Because of high SAP, Uttar Pradesh farmers have expanded their sugarcane crop over the years (chart 5). According to ISMA, sugarcane has become the most profitable crop in the state (chart 6). There are other distortions too. Though 80-85 per cent of the sugarcane that reaches the mills is of "general" quality, the rest is the "rejected" variety with 20 per cent lesser yield. Still, mills are required to pay almost the same for both. For instance, last year, while SAP for general sugarcane was Rs 280 a quintal, for the rejected variety it was Rs 275. "The disincentive for the second variety," says ISMA Director-General Abinash Verma," should be at least Rs 25 a quintal." Shriram of DCM Shriram Consolidated says because of an assured SAP, there is no incentive for farmers to improve productivity. "The crop health is in decline," he says. Farmers in Uttar Pradesh bring the cane even four days after harvest during which it loses sugar; elsewhere, it is crushed within 16 to 18 hours of harvest.

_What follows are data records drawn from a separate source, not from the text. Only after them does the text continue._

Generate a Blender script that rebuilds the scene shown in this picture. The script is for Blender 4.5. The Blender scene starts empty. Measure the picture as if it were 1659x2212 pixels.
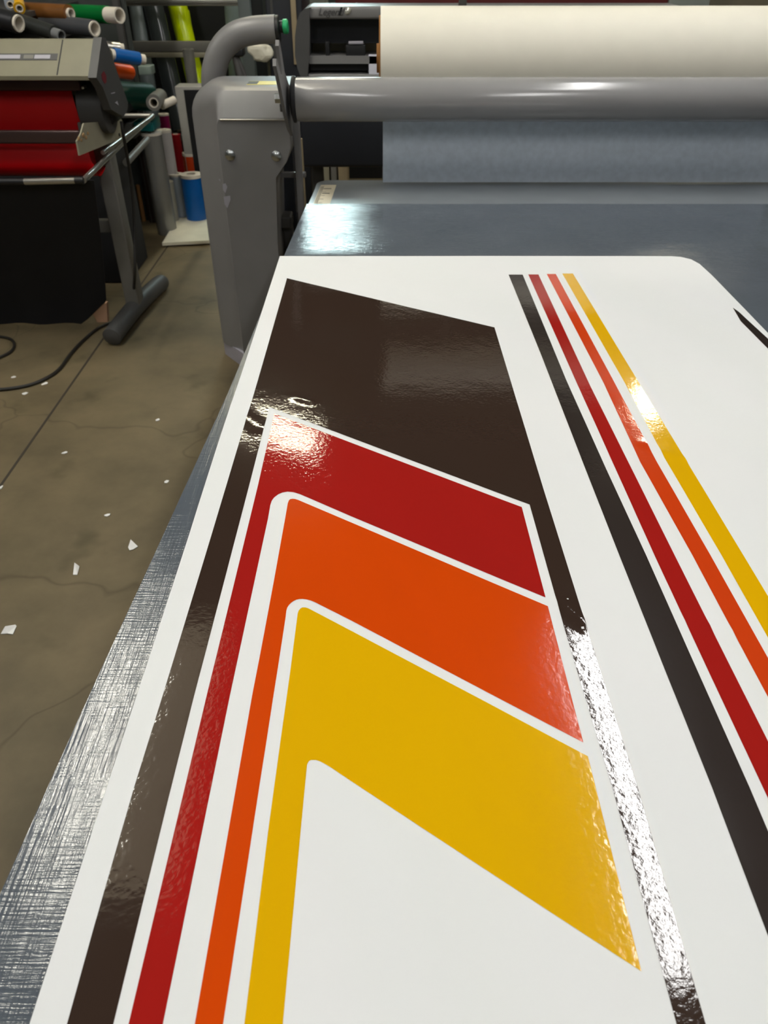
import bpy, bmesh, math, random
from mathutils import Vector, Matrix, noise
random.seed(7)
C = bpy.context.scene.collection
PI = math.pi
# ------------------------------------------------------------------ camera
HC = 1.65                    # camera height
F = 1650.0                   # focal length in pixels of a 1659x2212 frame
PIT = math.radians(37.0)     # looking down
cP, sP = math.cos(PIT), math.sin(PIT)
def ray(u, v):
    x = (u-829.5)/F; y = -(v-1106)/F
    return Vector((x, cP+y*sP, -sP+y*cP))
def onY(u, v, Y):
    d = ray(u, v); t = Y/d.y
    return Vector((d.x*t, Y, HC+d.z*t))
def onZ(u, v, Z):
    d = ray(u, v); t = (Z-HC)/d.z
    return Vector((d.x*t, d.y*t, Z))
def onX(u, v, X):
    d = ray(u, v); t = X/d.x
    return Vector((X, d.y*t, HC+d.z*t))
cam = bpy.data.cameras.new('camera'); co = bpy.data.objects.new('camera', cam); C.objects.link(co)
co.location = (0, 0, HC); co.rotation_euler = (PI/2-PIT, 0, 0)
cam.sensor_fit = 'VERTICAL'; cam.sensor_height = 36; cam.lens = F/2212*36
cam.clip_start = .02; cam.clip_end = 60
cam.dof.use_dof = True; cam.dof.focus_distance = 1.25; cam.dof.aperture_fstop = cam.lens/3.3
bpy.context.scene.camera = co
vs = bpy.context.scene.view_settings
vs.view_transform = 'Standard'; vs.look = 'None'; vs.gamma = 1; vs.use_curve_mapping = False
vs.exposure = 1.2

# ------------------------------------------------------------------ materials
MATS = {}
def srgb(r, g, b):
    f = lambda c: (c/255/12.92) if c/255 <= .04045 else ((c/255+.055)/1.055)**2.4
    return (f(r), f(g), f(b), 1)
def mat(name, col, rough=.5, metal=0, bump=None, mott=None, spec=.5, coat=0, emit=0, aniso=None, trans=0, alpha=1):
    """bump=(scale,strength[,distance]) noise bump; mott=(scale,amount) subtle colour mottling"""
    if name in MATS: return MATS[name]
    m = bpy.data.materials.new(name); m.use_nodes = True; nt = m.node_tree; N = nt.nodes; L = nt.links
    b = N['Principled BSDF']
    b.inputs['Base Color'].default_value = col; b.inputs['Roughness'].default_value = rough
    b.inputs['Metallic'].default_value = metal; b.inputs['Specular IOR Level'].default_value = spec
    b.inputs['Coat Weight'].default_value = coat
    b.inputs['Transmission Weight'].default_value = trans; b.inputs['Alpha'].default_value = alpha
    if emit:
        b.inputs['Emission Color'].default_value = col; b.inputs['Emission Strength'].default_value = emit
    tc = N.new('ShaderNodeTexCoord')
    ms = mott or (9, .06)
    n = N.new('ShaderNodeTexNoise'); n.inputs['Scale'].default_value = ms[0]; n.inputs['Detail'].default_value = 4
    L.new(tc.outputs['Object'], n.inputs['Vector'])
    r = N.new('ShaderNodeValToRGB')
    r.color_ramp.elements[0].position = .3; r.color_ramp.elements[1].position = .7
    a = ms[1]
    r.color_ramp.elements[0].color = tuple(c*(1-a) for c in col[:3])+(1,)
    r.color_ramp.elements[1].color = tuple(min(1, c*(1+a)) for c in col[:3])+(1,)
    L.new(n.outputs['Fac'], r.inputs['Fac'])
    if not emit: L.new(r.outputs['Color'], b.inputs['Base Color'])
    if bump:
        n2 = N.new('ShaderNodeTexNoise'); n2.inputs['Scale'].default_value = bump[0]; n2.inputs['Detail'].default_value = 3
        bp = N.new('ShaderNodeBump'); bp.inputs['Strength'].default_value = bump[1]
        bp.inputs['Distance'].default_value = bump[2] if len(bump) > 2 else .002
        L.new(tc.outputs['Object'], n2.inputs['Vector']); L.new(n2.outputs['Fac'], bp.inputs['Height'])
        L.new(bp.outputs['Normal'], b.inputs['Normal'])
    MATS[name] = m
    return m

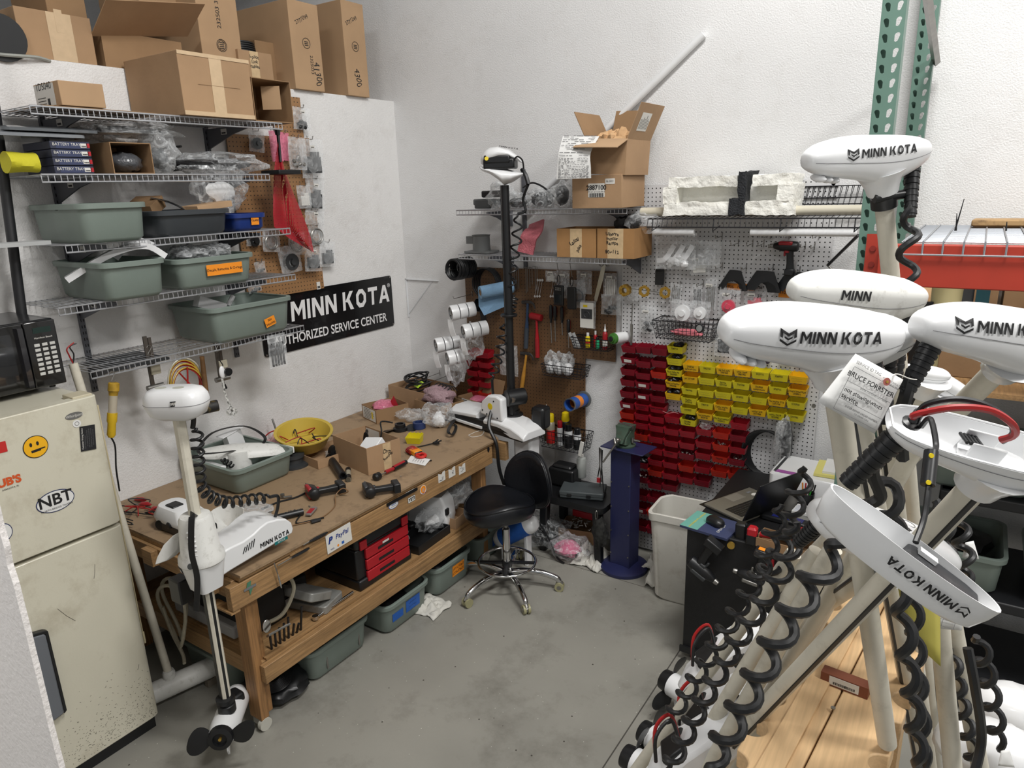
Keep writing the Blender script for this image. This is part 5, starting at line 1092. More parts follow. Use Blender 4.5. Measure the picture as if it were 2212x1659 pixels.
for i,(c,xz,yz,kind,ex)in enumerate(PB2):
	P=BW(900+xz/4.424,550+yz/4.424,.03);P=V((P.x+BW_/2,-.0305,P.z-BH_-.002))
	k=(c,kind);t=None
	if k in PROTO:t=copy_tree(PROTO[k],P)
	else:PROTO[k]=bin_proto(c,kind);t=PROTO[k];t.location=P
	t['label']='%s bin, %s pair from the top, %s one, behind the black motor shaft'%(CN[c],NORD[i//2],('left','right')[i%2]);t['category']='bin';t['group']='red parts bins on the brown pegboard'
# WHITE PEGBOARD THINGS
hk='bare peg hooks'
for px,py,L in((1395,555,.10),(1440,505,.15),(1478,508,.12),(1560,510,.12),(1640,505,.16),(1664,508,.14),(1684,504,.16),(1706,508,.14),(1770,508,.18),(1595,525,.14),(1626,526,.12),(1650,526,.12),(1672,530,.12),(1740,530,.12),(1760,532,.1),(1560,575,.12),(1612,578,.10),(1670,578,.10),(1728,583,.10),(1582,632,.12),(1470,615,.10),(1520,612,.12)):
	hook(BW(px,py,.03),L)
P=BW(1345,622,.12);A=BW(1382,628,.04);b=MB();b.tube([P,BW(1400,628,.06),BW(1440,634,.05)],.0024,6);tag(b.build('long_hook',STEEL),'long steel hook rod carrying brass rings','hook')
for i,px in enumerate((1353,1392,1437)):
	P=BW(px,626+i*3,.10-.02*i);b=MB();n=24
	ro=[.037-.004*(k%4==0)for k in range(n)]
	M=frame(P,(1,0,-.1),(0,0,1));q=[(ro[k]*math.cos(2*PI*k/n),ro[k]*math.sin(2*PI*k/n))for k in range(n)];ri=[(.018*math.cos(2*PI*k/n),.018*math.sin(2*PI*k/n))for k in range(n)]
	for z0_ in range(3 if i==0 else 1):
		z=z0_*.014;b.rings([[(x,y,z)for x,y in q],[(x,y,z+.006)for x,y in q],[(x,y,z+.006)for x,y in ri],[(x,y,z)for x,y in ri]],M,loop=True)
		for k in range(0,n,3):b.box((q[k][0]*.82,q[k][1]*.82,z+.010),(.009,.006,.010),M)
	tag(b.build('brass_ring',GOLD),('left','middle','right')[i]+' brass ring with slots on the long hook rod','ring','brass rings')
GW='zip bags on the white pegboard'
for i,(px,py,w,h,c,lb,d)in enumerate((
   (1460,504,92,78,(WPL,'bits'),'large clear bag of white curved brackets below the wire shelf end',.12),
   (1530,520,60,60,(CLEARW,'block'),'clear bag with white boxy part beside the bracket bag',.10),
   (1510,550,44,44,(LABEL,'block'),'clear bag with barcode sheet under the boxy part bag',.08),
   (1462,612,26,42,(STEEL,'rods'),'bag of chrome rods above the wire basket',.08),
   (1506,614,22,44,(DGREY,'rods'),'bag of dark rods above the wire basket',.07),
   (1538,600,26,72,(STEEL,'rods'),'long bag of steel pins right of the dark rods',.06),
   (1478,648,56,46,(WPL,'disc'),'bag of white round balls left, above the wire basket',.11),
   (1515,650,44,44,(WPL,'disc'),'bag of white round balls right, above the wire basket',.11),
   (1402,660,36,60,(DGREY,'bits'),'hazy bag of small dark parts left of the wire basket',.06),
   (1366,620,26,30,None,'small empty bag over the gas strut',.06),
   (1578,622,48,66,(mat('pink_part',(206,70,92),.5),'disc'),'bag marked 24 holding a pink wrapped part',.07),
   (1632,624,50,56,(_M['pink_part'],'block'),'bag marked 36 holding a pink wrapped part',.06),
   (1566,704,46,66,(BPL,'block'),'bag of black ribbed part under the nearest large motor head',.10),
   (1617,760,38,24,(DGREY,'block'),'small bag of dark plate below the large motor head',.05),
   (1657,762,30,26,(mat('plum',(52,40,56),.5),'disc'),'small bag with plum coloured piece, middle of three',.05),
   (1702,756,34,34,(DGREY,'ring'),'bag with coiled black lead, left of the pair',.05),
   (1734,758,30,36,(DGREY,'ring'),'bag with coiled black lead, right of the pair',.05))):
	t,F,w_,h_=zipbag(px,py,w,h,'B',d,lb,GW,c,60+i,tilt=random.uniform(-.08,.08))
	if i in(2,5,8,10,11):sticker(F@TR((-w_*.15,-h_*.22,.012)),.04,.018,LABEL,t,'white_label',bars=1)
	if i in(10,11):txt(('24','36')[i-10],F@TR((w_*.22,-h_*.25,.014)),.03,INK,t,hand=1)
for k in range(3):
	P=BW(1440+20*k,560,.12);strip('curved_bracket',[P+V((-.06,0,-.01+.01*k)),P+V((-.01,-.01,.0)),P+V((.02,0,.04)),P+V((.04,.01,.08))],.03,.006,WPL,up=(0,1,0));o=COL.objects[-1];tag(o,'white curved bracket inside the large clear bag','bracket','white curved brackets')
P=BW(1424,595,.05);b=MB();
for k in range(4):b.box((P.x+.004*k,-.04-.012*k,P.z-.004*k),(.055,.008,.085))
tag(b.build('rubber_pads',BPL,bevel=.003),'stack of black rubber pads hanging on the white pegboard','pad')
A,B=BW(1366,655,.06),BW(1363,745,.06);b=MB();b.cyl(A,A.lerp(B,.5),.004,n=8);b.cyl(A.lerp(B,.5),B,.009,n=12);t=b.build('gas_strut',STEEL,smooth=40);tag(t,'slim steel gas strut hanging above the first bin column','strut')
x0,x1,z0,z1=bxz(1412,1545,695,733,.17);basket('large black wire basket on the white pegboard',x0,x1,z0,z1,.17,nx=14)
lump(((x0+x1)/2,-.11,z0+.03),(.09,.05,.02),3,2,.3).build('pink_wrap',mat('pink_bubble',(206,112,122),.4),None);tag(bpy.data.objects['pink_wrap'],'pink wrapped parts in the large wire basket','wrap')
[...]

The situation will ease if Uttar Pradesh accepts the formula suggested by the committee set up by Prime Minister Manmohan Singh to look into issues related to decontrol of the sugar sector, headed by C Rangarajan, chairman of the prime minister's economic advisory council. It had said that instead of SAP, the mills should pay farmers 70 per cent of the price of sugar and other byproducts, or 75 per cent of the price of sugar. Higher the price of sugar, more the farmers will get and vice versa. Karnataka, in May, adopted this revenue-sharing formula. Maharashtra, the largest sugar-producing state, has started the process to adopt it. All eyes are now on Uttar Pradesh.
Cane price, as a proportion of sugar price, has risen steadily in the last few years in Uttar Pradesh: from 57.1 per cent in 2009-10 to 79.06 per cent in 2010-11, 81.36 per cent in 2011-12 and 88.88 per cent in 2012-13. "With the rest, you have to pay wages, interest, do maintenance et cetera. How is it possible?" asks a mill owner. Saraogi points out that in no major sugar-producing country is the ratio more than 65-67 per cent. If the Rangarajan formula is not accepted, mills have demanded a subsidy of Rs 40 a quintal from the state, or assistance to raise a soft loan to pay off the arrears of Rs 2,500 crore. "In this year's budget, Uttar Pradesh has provided for a loan of Rs 400 crore for the co-operative mills. In the past, this money has always been written off. It can be used to pay the interest of Rs 300 crore the mills will accumulate if they take loans to clear the arrears," says ISMA's Verma. Over to Lucknow.